If Raleigh's dumpy old police headquarters downtown weren't so old, or so ugly, or so poorly equipped for modern use, or taking up such valuable public land, it might be worth saving.

Alas, it's an obsolete, squat, homely building only a modernist architect could love.

And it takes up a prime street corner where a city office tower should go someday.

Raleigh shouldn't raise property taxes during tight times to pay for the proposed Lightner Public Safety Center there. But it should hold on to the spot until we can afford the building, or some higher priority.

Look, when your family is growing and you need a new car, you don't overhaul your ancient, cramped, dilapidated Chevy Citation. You get by on essential maintenance until you can afford a newer, safer, more practical family sedan.

Raleigh councilman Bonner Gaylord has raised good questions about the proposed 17-story Public Safety Center. He might be right that it shouldn't be built, and his council faction has prevailed so far against it.

But it doesn't follow that the city should renovate its old police headquarters, which decades ago served as City Hall. The building has outlasted its usefulness. Its time is up.

Beyond that, there's something odd about Gaylord, general manager of Raleigh's biggest tear-down redevelopment, pushing to preserve a building the city doesn't want or need.

To my ignorant eye, the Bennigan's chain restaurant that Gaylord's employer demolished to make way for the flashy new North Hills East looked better than Raleigh's old police depot.

In its place, his employer built - what do you know? - a 17-story office tower. Huh.

Matthew Eisley edits The N&O's North Raleigh News and Midtown Raleigh News.

Keep it


So you think Raleigh's former police headquarters building isn't pretty? I think it's Rubik's Cube-ish and awesome. ... Tie.

Outdated? So is every other historic building.

Ancient ventilation and plumbing systems? That's easy to deal with.

A waste of money? Completely depends on what you value. I value our history of honor, service and duty.

For more than half a century, this building has been Raleigh's fulcrum. From the civil rights movement until today, its history is palpable.

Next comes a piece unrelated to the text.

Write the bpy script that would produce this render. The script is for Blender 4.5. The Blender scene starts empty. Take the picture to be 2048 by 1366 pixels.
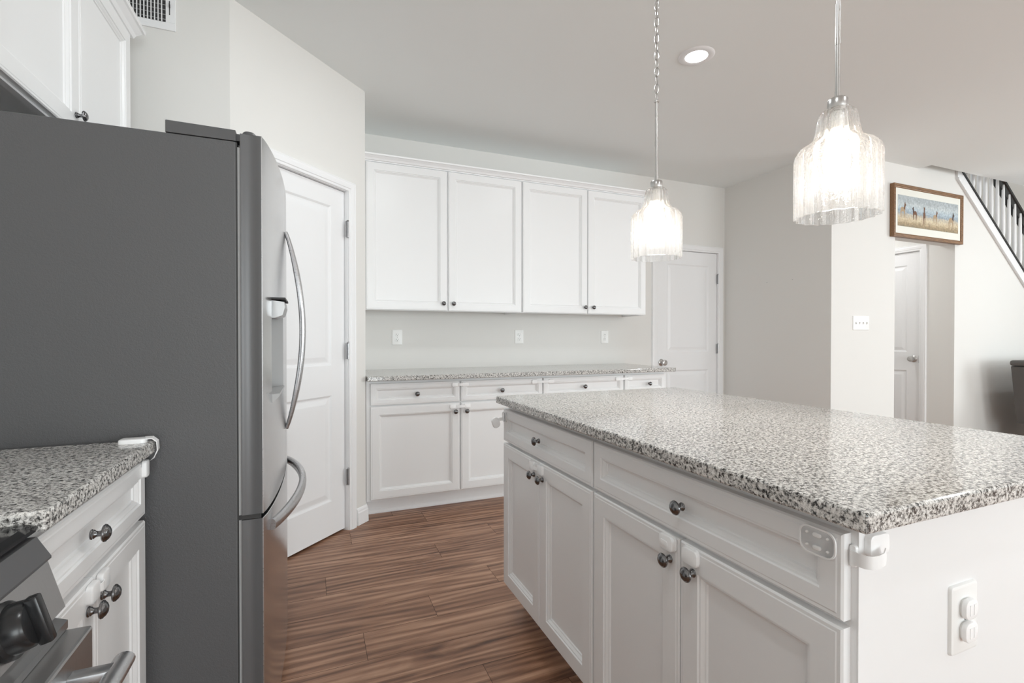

Walk the beautiful worn terrazzo floors under towering ceilings with solid oak trim work. You can sense the honor of the badge and the many lifetimes of public service.

If we tear this building down, the physical embodiment and daily reminder of the best of what we stand for will be lost forever.

I value art and community. The building's architect, G. Milton Small Jr., was one of the foremost modernist architects working in the Southeast. Revered and taught to this day in design schools, Small was a master.

Architecture produced by a master is nothing less than art. Art is the lyrical expression of an idea. Our ideas form our collective consciousness. Our collective consciousness establishes our community. Destroy this building, and you damage our community.

If this or a future city council wants a new building, fine - go build it on some parking lot. There are plenty to go around.

Don't trash our history. Don't demolish our community. Don't destroy art.

Bonner Gaylord, who represents northwest Raleigh's District E on the City Council, is general manager of Kane Realty's North Hills, at Six Forks Road and the Beltline.